One of the real joys of coaching is the way that it creates a safe space for a leader to really explore their longer-term direction. Often we hear that people don’t feel they have time right now to step away from the day job for an hour or ninety minutes.

‘Maybe when it’s calmer,’ they say.

But the truth is that, without taking the time to step back and assess exactly what your priorities are, it’s much less likely that that calmer time is ever going to arrive. And every coach will have had the experience of a client arriving flustered and overwrought by all the current anxieties.

‘I’m not sure I’ll be able to stay for the whole session,’ they tell you.
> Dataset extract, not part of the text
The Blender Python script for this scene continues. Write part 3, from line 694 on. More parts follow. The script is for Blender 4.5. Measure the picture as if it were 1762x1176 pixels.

But, invariably, when they leave – at the normal, agreed end time – less anxious and clearer about what they need to do to get on top of things, they’re certain that the session was time well spent.
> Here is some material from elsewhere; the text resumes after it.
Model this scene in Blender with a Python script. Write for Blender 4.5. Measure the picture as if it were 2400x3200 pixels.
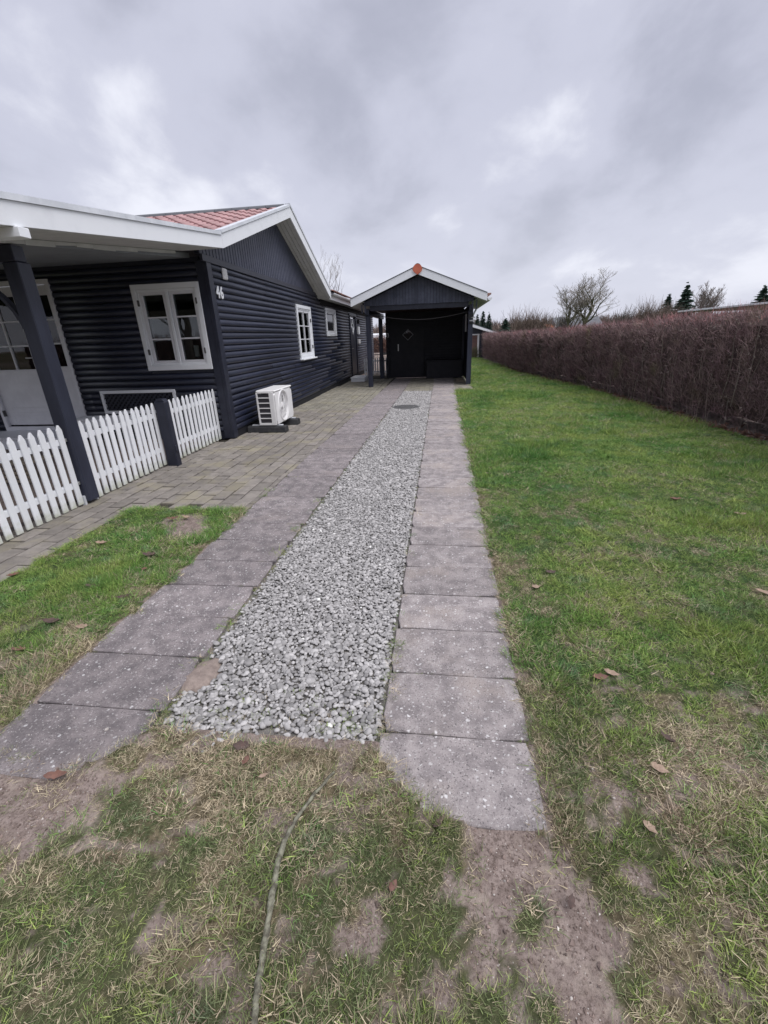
import bpy, bmesh, math, random
import numpy as np
from mathutils import Vector, Matrix
rad = math.radians
random.seed(7)
RNG = np.random.default_rng(11)
scene = bpy.context.scene
for o in list(bpy.data.objects): bpy.data.objects.remove(o)
C = scene.collection

# ------------------------------------------------------------------ camera
F_PX, W_PX, H_PX = 1353.255, 2400.0, 3200.0
R = np.array([[0.993, 0.0115, -0.1195], [0.1155, -0.3756, 0.9196], [-0.0345, -0.9267, -0.3742]])
_y = np.array([170., -553., F_PX]); _y /= np.linalg.norm(_y)
_d = np.array([125., 3350., F_PX]); _d /= np.linalg.norm(_d)
_x = np.cross(_y, -_d); _x /= np.linalg.norm(_x)
_z = np.cross(_x, _y)
R = np.array([_x, _y, _z])
CAM = np.array([0., 0., 1.6])
cd = bpy.data.cameras.new('camera'); cam = bpy.data.objects.new('camera', cd); C.objects.link(cam)
cd.sensor_fit = 'HORIZONTAL'; cd.sensor_width = 36.0; cd.lens = F_PX / W_PX * 36.0
cd.clip_start = 0.05; cd.clip_end = 3000
_m = R @ np.diag([1., -1., -1.])
M4 = Matrix([[*_m[0], CAM[0]], [*_m[1], CAM[1]], [*_m[2], CAM[2]], [0, 0, 0, 1]])
cam.matrix_world = M4
scene.camera = cam
def proj(x, y, z):
    q = R.T @ (np.array([x, y, z]) - CAM)
    return (W_PX/2 + F_PX*q[0]/q[2], H_PX/2 + F_PX*q[1]/q[2], q[2])

# ------------------------------------------------------------------ light
SUN_EL, SUN_AZ = rad(62), rad(112)          # azimuth clockwise from +Y
scene.cycles.max_bounces = 6; scene.cycles.diffuse_bounces = 3; scene.cycles.glossy_bounces = 3; scene.cycles.transparent_max_bounces = 6
scene.view_settings.view_transform = 'Standard'; scene.view_settings.look = 'None'
scene.view_settings.gamma = 1; scene.view_settings.exposure = 0.95
sd = bpy.data.lights.new('sun', 'SUN'); sd.energy = 1.5; sd.angle = rad(50); sd.color = (1.0, 0.985, 0.97)
sun = bpy.data.objects.new('sun', sd); C.objects.link(sun)
sdir = Vector((math.sin(SUN_AZ)*math.cos(SUN_EL), math.cos(SUN_AZ)*math.cos(SUN_EL), math.sin(SUN_EL)))
sun.rotation_euler = sdir.to_track_quat('Z', 'Y').to_euler()
sun.location = (6, -6, 20)
world = bpy.data.worlds.new('World'); scene.world = world; world.use_nodes = True
def build_world():
    nt = world.node_tree; N = nt.nodes; Lk = nt.links; N.clear()
    def n(t, **k):
        a = N.new(t)
        for kk, v in k.items(): setattr(a, kk, v)
        return a
    out = n('ShaderNodeOutputWorld')
    sky = n('ShaderNodeTexSky', sky_type='NISHITA', sun_disc=False)
    sky.sun_elevation = SUN_EL; sky.sun_rotation = SUN_AZ; sky.air_density = 1.2; sky.dust_density = 2.0
    b1 = n('ShaderNodeBackground'); b1.inputs[1].default_value = 0.05; Lk.new(sky.outputs[0], b1.inputs[0])
    tc = n('ShaderNodeTexCoord'); sp = n('ShaderNodeSeparateXYZ'); Lk.new(tc.outputs['Generated'], sp.inputs[0])
    ab = n('ShaderNodeMath', operation='ABSOLUTE'); Lk.new(sp.outputs[2], ab.inputs[0])
    ad = n('ShaderNodeMath', operation='ADD'); Lk.new(ab.outputs[0], ad.inputs[0]); ad.inputs[1].default_value = 0.42
    dx = n('ShaderNodeMath', operation='DIVIDE'); Lk.new(sp.outputs[0], dx.inputs[0]); Lk.new(ad.outputs[0], dx.inputs[1])
    dy = n('ShaderNodeMath', operation='DIVIDE'); Lk.new(sp.outputs[1], dy.inputs[0]); Lk.new(ad.outputs[0], dy.inputs[1])
    cb = n('ShaderNodeCombineXYZ'); Lk.new(dx.outputs[0], cb.inputs[0]); Lk.new(dy.outputs[0], cb.inputs[1])
    def noise(scale, off, det, dist, rough=0.55):
        mp = n('ShaderNodeMapping'); mp.inputs['Location'].default_value = off; Lk.new(cb.outputs[0], mp.inputs[0])
        mp.inputs['Rotation'].default_value = (0, 0, rad(28)); mp.inputs['Scale'].default_value = (1.0, 0.9, 1)
        a = n('ShaderNodeTexNoise'); a.inputs['Scale'].default_value = scale; a.inputs['Detail'].default_value = det
        a.inputs['Distortion'].default_value = dist; a.inputs['Roughness'].default_value = rough
        Lk.new(mp.outputs[0], a.inputs['Vector']); return a.outputs[0]
    big = noise(0.95, CLOUD_OFF, 3, 0.5); mid = noise(2.3, (CLOUD_OFF[0]+3.1, CLOUD_OFF[1]+1.7, 0), 9, 0.15, 0.54)
    m1 = n('ShaderNodeMix', data_type='FLOAT'); m1.inputs[0].default_value = 0.54
    Lk.new(big, m1.inputs[2]); Lk.new(mid, m1.inputs[3])
    rp = n('ShaderNodeValToRGB'); e = rp.color_ramp; e.interpolation = 'EASE'
    e.elements[0].position = 0.37; e.elements[0].color = (0.47, 0.485, 0.592, 1)
    e.elements[1].position = 0.60; e.elements[1].color = (0.93, 0.945, 1.04, 1)
    q = e.elements.new(0.5); q.color = (0.635, 0.65, 0.775, 1)
    Lk.new(m1.outputs[0], rp.inputs[0])
    hz = n('ShaderNodeMapRange', interpolation_type='SMOOTHSTEP'); Lk.new(ab.outputs[0], hz.inputs[0]); hz.inputs[1].default_value = 0.0; hz.inputs[2].default_value = 0.34; hz.inputs[3].default_value = 0.45; hz.inputs[4].default_value = 0.0
    hm = n('ShaderNodeMix', data_type='RGBA'); Lk.new(hz.outputs[0], hm.inputs[0]); Lk.new(rp.outputs[0], hm.inputs[6]); hm.inputs[7].default_value = (0.84, 0.86, 0.97, 1)
    b2 = n('ShaderNodeBackground'); b2.inputs[1].default_value = 0.52; Lk.new(hm.outputs[2], b2.inputs[0])
    mx = n('ShaderNodeMixShader'); mx.inputs[0].default_value = 0.94
    Lk.new(b1.outputs[0], mx.inputs[1]); Lk.new(b2.outputs[0], mx.inputs[2]); Lk.new(mx.outputs[0], out.inputs[0])
CLOUD_OFF = (1.3, 0.4, 0.0)
build_world()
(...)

The truth of the matter is one we all know well – that it’s a hugely unpleasant feeling to be so crushed under the weight of all the stuff you need to do that you can’t even sort out what is the priority to get done. Often if you reach that state it can be very difficult to stop yourself from doing-doing-doing and to make space for a proper assessment and prioritisation. This is exactly where external help and specific time assigned to thinking more broadly can be very useful.

Regardless of whether you have a coach or not, if you find yourself in this sort of situation why not think about whether it might help to spend even just ten minutes really thinking hard about your priorities. Maybe write a list of all the things you think you have to do. Then mark each as: Essential; Nice to Have; Unnecessary. You’ll be surprised at how much can go in those last two categories.
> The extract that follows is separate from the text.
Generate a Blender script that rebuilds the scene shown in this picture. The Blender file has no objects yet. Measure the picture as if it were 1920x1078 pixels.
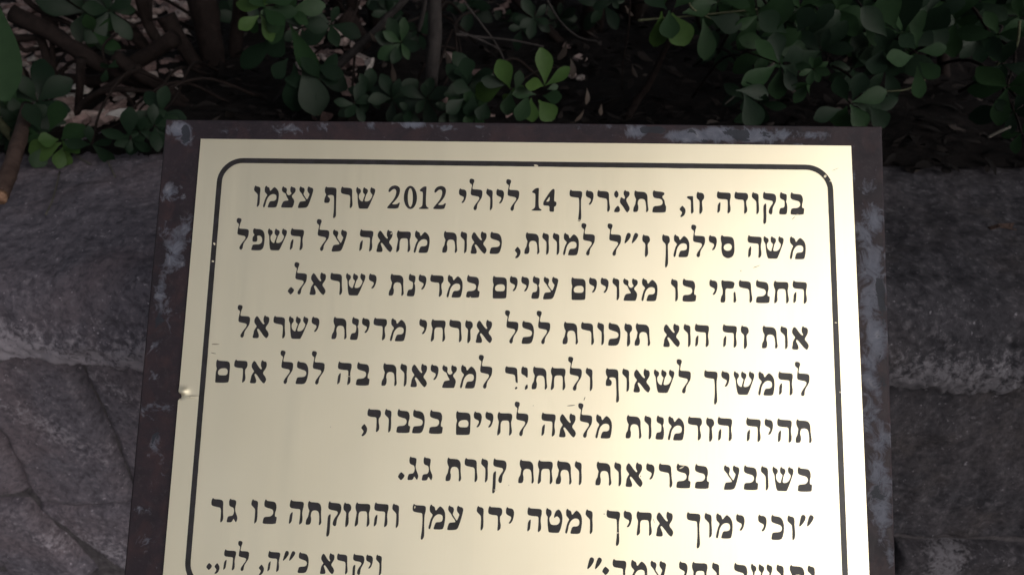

Don’t stop here, though: of those that need to be done, mark which you need to do yourself, or which you could get someone else to do. Either by delegating to your team (or even upwards!) or by hiring someone external to do it. Of course, getting a third-party to do something you might want control over can be hard – and it’s real money out the door – but ask if it is really worth holding up the critical activities, which may well be delaying revenue, because you want it just so, or are resistant to spending money on it.

Creating time and space to consider the bigger picture is one of the true privileges of being a coach – and people are always glad of it!